Scene script records:
* * * * * * * * *

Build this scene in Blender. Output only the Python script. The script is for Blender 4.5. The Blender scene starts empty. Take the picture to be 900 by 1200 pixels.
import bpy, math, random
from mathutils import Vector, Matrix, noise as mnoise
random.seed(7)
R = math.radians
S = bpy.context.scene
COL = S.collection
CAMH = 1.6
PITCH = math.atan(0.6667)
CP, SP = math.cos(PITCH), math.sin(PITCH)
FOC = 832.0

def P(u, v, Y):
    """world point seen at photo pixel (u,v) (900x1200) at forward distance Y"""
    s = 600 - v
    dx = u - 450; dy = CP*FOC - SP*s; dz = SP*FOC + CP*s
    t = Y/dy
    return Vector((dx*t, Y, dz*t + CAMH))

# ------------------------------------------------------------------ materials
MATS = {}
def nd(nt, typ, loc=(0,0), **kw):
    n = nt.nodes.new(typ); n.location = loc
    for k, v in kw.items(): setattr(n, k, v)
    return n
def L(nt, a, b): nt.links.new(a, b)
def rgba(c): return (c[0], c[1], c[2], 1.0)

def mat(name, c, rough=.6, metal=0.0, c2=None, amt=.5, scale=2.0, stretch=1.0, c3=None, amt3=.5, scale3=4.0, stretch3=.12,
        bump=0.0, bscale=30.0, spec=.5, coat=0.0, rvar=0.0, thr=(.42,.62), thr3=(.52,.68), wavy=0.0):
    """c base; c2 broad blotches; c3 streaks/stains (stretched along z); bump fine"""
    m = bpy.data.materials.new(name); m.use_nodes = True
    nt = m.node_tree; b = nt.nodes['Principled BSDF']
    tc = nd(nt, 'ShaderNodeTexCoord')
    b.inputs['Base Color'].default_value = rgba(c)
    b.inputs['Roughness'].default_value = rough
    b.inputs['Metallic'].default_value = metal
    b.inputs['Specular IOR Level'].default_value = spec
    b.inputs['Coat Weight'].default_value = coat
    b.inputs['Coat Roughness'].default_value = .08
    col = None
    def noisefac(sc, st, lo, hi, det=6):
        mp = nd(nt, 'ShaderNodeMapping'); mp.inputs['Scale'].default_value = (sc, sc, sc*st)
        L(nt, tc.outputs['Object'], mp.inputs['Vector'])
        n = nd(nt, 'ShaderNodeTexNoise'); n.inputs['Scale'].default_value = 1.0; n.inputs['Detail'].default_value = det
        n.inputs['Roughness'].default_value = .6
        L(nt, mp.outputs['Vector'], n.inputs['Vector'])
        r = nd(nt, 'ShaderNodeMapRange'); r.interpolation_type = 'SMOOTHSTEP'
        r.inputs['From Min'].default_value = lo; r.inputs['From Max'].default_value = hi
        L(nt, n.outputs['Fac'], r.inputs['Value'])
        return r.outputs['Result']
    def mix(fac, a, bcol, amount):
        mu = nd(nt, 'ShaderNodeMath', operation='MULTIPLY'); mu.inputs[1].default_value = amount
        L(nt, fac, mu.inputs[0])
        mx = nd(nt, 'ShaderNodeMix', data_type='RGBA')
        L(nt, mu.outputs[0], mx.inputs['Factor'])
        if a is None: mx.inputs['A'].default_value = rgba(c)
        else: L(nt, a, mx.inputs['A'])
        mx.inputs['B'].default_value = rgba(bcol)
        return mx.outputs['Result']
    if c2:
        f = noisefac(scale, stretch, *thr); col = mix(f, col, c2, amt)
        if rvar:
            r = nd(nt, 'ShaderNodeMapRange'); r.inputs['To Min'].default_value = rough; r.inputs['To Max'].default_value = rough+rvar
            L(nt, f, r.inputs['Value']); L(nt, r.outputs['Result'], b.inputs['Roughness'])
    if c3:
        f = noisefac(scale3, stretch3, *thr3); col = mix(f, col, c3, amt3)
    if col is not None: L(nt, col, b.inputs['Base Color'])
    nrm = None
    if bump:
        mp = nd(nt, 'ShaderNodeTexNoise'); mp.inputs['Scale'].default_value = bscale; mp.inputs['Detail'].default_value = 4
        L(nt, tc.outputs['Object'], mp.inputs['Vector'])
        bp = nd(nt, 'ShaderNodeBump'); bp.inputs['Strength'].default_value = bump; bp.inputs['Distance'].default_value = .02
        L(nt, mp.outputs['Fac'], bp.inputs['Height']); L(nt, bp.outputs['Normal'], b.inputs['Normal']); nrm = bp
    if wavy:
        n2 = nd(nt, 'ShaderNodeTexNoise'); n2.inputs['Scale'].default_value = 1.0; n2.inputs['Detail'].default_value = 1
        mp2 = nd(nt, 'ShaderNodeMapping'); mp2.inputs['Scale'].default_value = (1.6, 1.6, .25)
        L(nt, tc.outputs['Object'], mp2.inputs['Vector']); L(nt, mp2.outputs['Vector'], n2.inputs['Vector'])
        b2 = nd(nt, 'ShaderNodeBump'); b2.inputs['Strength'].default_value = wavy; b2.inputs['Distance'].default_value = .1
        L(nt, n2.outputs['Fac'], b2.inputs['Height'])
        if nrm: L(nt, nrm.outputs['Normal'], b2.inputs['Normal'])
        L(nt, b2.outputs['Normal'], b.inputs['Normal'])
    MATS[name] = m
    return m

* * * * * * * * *

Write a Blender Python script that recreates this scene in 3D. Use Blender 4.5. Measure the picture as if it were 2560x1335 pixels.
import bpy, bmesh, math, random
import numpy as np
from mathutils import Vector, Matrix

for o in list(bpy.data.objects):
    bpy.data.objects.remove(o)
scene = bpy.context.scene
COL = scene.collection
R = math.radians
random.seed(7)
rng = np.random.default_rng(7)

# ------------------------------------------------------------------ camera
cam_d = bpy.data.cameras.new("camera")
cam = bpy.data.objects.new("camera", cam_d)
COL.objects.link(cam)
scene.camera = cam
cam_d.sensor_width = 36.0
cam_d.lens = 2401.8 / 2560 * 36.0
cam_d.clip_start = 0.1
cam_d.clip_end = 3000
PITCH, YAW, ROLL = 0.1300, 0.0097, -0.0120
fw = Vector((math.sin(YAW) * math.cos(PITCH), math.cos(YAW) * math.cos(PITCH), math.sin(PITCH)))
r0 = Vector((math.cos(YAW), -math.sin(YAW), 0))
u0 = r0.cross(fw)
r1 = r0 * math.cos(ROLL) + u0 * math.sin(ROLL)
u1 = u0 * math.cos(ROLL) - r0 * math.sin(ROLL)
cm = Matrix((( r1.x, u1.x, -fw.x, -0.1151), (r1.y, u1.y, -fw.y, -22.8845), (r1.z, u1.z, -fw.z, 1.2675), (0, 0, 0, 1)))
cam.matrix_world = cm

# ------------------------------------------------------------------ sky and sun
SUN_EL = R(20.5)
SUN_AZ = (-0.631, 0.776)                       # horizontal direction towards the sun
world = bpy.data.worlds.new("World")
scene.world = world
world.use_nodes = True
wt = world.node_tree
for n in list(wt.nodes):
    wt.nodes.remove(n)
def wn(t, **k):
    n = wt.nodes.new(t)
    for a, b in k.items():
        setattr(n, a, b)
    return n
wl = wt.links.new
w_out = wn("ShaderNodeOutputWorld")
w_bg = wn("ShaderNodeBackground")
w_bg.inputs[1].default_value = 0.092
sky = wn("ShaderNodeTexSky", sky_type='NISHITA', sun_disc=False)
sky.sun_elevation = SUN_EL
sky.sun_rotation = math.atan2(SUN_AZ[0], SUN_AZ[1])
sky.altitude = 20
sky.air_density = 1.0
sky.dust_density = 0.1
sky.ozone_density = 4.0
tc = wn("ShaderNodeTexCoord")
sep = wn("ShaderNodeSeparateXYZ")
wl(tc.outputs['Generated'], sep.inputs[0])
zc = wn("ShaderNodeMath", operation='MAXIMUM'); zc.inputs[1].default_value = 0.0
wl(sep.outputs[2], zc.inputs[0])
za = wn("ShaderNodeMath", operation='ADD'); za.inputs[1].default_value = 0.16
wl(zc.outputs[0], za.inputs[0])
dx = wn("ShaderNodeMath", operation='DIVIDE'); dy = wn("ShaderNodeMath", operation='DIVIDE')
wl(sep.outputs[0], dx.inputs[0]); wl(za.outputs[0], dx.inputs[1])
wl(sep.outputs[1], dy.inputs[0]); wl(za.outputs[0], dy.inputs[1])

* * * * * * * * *

- Description of the task: Of the entries listed above, reproduce only the lines starting at the line containing "Build this scene" and ending at the line containing "def rgba(c): return (c[0], c[1], c[2], 1.0)". Include both, exactly as they stand.

- Task solution:
Build this scene in Blender. Output only the Python script. The script is for Blender 4.5. The Blender scene starts empty. Take the picture to be 900 by 1200 pixels.
import bpy, math, random
from mathutils import Vector, Matrix, noise as mnoise
random.seed(7)
R = math.radians
S = bpy.context.scene
COL = S.collection
CAMH = 1.6
PITCH = math.atan(0.6667)
CP, SP = math.cos(PITCH), math.sin(PITCH)
FOC = 832.0

def P(u, v, Y):
    """world point seen at photo pixel (u,v) (900x1200) at forward distance Y"""
    s = 600 - v
    dx = u - 450; dy = CP*FOC - SP*s; dz = SP*FOC + CP*s
    t = Y/dy
    return Vector((dx*t, Y, dz*t + CAMH))

# ------------------------------------------------------------------ materials
MATS = {}
def nd(nt, typ, loc=(0,0), **kw):
    n = nt.nodes.new(typ); n.location = loc
    for k, v in kw.items(): setattr(n, k, v)
    return n
def L(nt, a, b): nt.links.new(a, b)
def rgba(c): return (c[0], c[1], c[2], 1.0)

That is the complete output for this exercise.